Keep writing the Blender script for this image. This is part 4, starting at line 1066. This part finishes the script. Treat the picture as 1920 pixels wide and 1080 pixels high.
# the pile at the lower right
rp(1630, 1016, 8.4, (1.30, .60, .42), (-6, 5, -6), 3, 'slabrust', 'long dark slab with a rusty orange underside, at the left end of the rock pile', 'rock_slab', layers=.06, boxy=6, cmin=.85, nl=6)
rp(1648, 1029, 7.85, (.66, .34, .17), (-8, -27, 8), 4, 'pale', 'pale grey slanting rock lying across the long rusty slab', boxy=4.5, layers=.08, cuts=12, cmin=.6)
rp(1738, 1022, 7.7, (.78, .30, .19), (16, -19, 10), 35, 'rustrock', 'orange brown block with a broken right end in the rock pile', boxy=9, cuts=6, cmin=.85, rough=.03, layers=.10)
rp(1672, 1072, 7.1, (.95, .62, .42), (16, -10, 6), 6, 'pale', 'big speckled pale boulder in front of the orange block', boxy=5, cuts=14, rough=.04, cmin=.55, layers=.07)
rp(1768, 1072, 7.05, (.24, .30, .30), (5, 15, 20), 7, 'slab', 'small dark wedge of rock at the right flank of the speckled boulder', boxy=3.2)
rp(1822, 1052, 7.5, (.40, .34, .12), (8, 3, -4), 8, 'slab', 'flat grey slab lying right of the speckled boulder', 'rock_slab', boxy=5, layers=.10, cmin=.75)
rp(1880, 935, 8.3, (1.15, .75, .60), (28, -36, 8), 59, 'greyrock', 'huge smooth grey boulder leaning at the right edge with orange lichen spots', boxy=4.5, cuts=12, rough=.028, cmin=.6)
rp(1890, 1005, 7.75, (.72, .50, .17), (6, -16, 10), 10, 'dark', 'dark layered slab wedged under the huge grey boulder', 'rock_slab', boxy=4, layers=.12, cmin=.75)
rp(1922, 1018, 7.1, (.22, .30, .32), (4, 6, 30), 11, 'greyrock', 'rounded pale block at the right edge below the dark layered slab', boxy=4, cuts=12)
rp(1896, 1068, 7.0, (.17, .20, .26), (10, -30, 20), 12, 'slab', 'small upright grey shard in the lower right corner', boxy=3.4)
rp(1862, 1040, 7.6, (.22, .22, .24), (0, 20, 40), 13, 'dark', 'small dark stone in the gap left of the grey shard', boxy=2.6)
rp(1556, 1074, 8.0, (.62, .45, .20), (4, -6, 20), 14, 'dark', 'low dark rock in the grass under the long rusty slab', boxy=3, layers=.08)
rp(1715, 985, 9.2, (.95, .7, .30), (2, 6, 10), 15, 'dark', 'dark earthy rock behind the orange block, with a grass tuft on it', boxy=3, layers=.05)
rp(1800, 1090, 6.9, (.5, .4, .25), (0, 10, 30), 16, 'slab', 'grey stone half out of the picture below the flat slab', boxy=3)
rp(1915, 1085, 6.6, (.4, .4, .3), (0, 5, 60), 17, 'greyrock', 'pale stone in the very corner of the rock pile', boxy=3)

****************

**SHORT TASK:**
Reproduce all of the data exactly as given.

**RESULT OF THIS EXERCISE:**
Keep writing the Blender script for this image. This is part 4, starting at line 1066. This part finishes the script. Treat the picture as 1920 pixels wide and 1080 pixels high.
# the pile at the lower right
rp(1630, 1016, 8.4, (1.30, .60, .42), (-6, 5, -6), 3, 'slabrust', 'long dark slab with a rusty orange underside, at the left end of the rock pile', 'rock_slab', layers=.06, boxy=6, cmin=.85, nl=6)
rp(1648, 1029, 7.85, (.66, .34, .17), (-8, -27, 8), 4, 'pale', 'pale grey slanting rock lying across the long rusty slab', boxy=4.5, layers=.08, cuts=12, cmin=.6)
rp(1738, 1022, 7.7, (.78, .30, .19), (16, -19, 10), 35, 'rustrock', 'orange brown block with a broken right end in the rock pile', boxy=9, cuts=6, cmin=.85, rough=.03, layers=.10)
rp(1672, 1072, 7.1, (.95, .62, .42), (16, -10, 6), 6, 'pale', 'big speckled pale boulder in front of the orange block', boxy=5, cuts=14, rough=.04, cmin=.55, layers=.07)
rp(1768, 1072, 7.05, (.24, .30, .30), (5, 15, 20), 7, 'slab', 'small dark wedge of rock at the right flank of the speckled boulder', boxy=3.2)
rp(1822, 1052, 7.5, (.40, .34, .12), (8, 3, -4), 8, 'slab', 'flat grey slab lying right of the speckled boulder', 'rock_slab', boxy=5, layers=.10, cmin=.75)
rp(1880, 935, 8.3, (1.15, .75, .60), (28, -36, 8), 59, 'greyrock', 'huge smooth grey boulder leaning at the right edge with orange lichen spots', boxy=4.5, cuts=12, rough=.028, cmin=.6)
rp(1890, 1005, 7.75, (.72, .50, .17), (6, -16, 10), 10, 'dark', 'dark layered slab wedged under the huge grey boulder', 'rock_slab', boxy=4, layers=.12, cmin=.75)
rp(1922, 1018, 7.1, (.22, .30, .32), (4, 6, 30), 11, 'greyrock', 'rounded pale block at the right edge below the dark layered slab', boxy=4, cuts=12)
rp(1896, 1068, 7.0, (.17, .20, .26), (10, -30, 20), 12, 'slab', 'small upright grey shard in the lower right corner', boxy=3.4)
rp(1862, 1040, 7.6, (.22, .22, .24), (0, 20, 40), 13, 'dark', 'small dark stone in the gap left of the grey shard', boxy=2.6)
rp(1556, 1074, 8.0, (.62, .45, .20), (4, -6, 20), 14, 'dark', 'low dark rock in the grass under the long rusty slab', boxy=3, layers=.08)
rp(1715, 985, 9.2, (.95, .7, .30), (2, 6, 10), 15, 'dark', 'dark earthy rock behind the orange block, with a grass tuft on it', boxy=3, layers=.05)
rp(1800, 1090, 6.9, (.5, .4, .25), (0, 10, 30), 16, 'slab', 'grey stone half out of the picture below the flat slab', boxy=3)
rp(1915, 1085, 6.6, (.4, .4, .3), (0, 5, 60), 17, 'greyrock', 'pale stone in the very corner of the rock pile', boxy=3)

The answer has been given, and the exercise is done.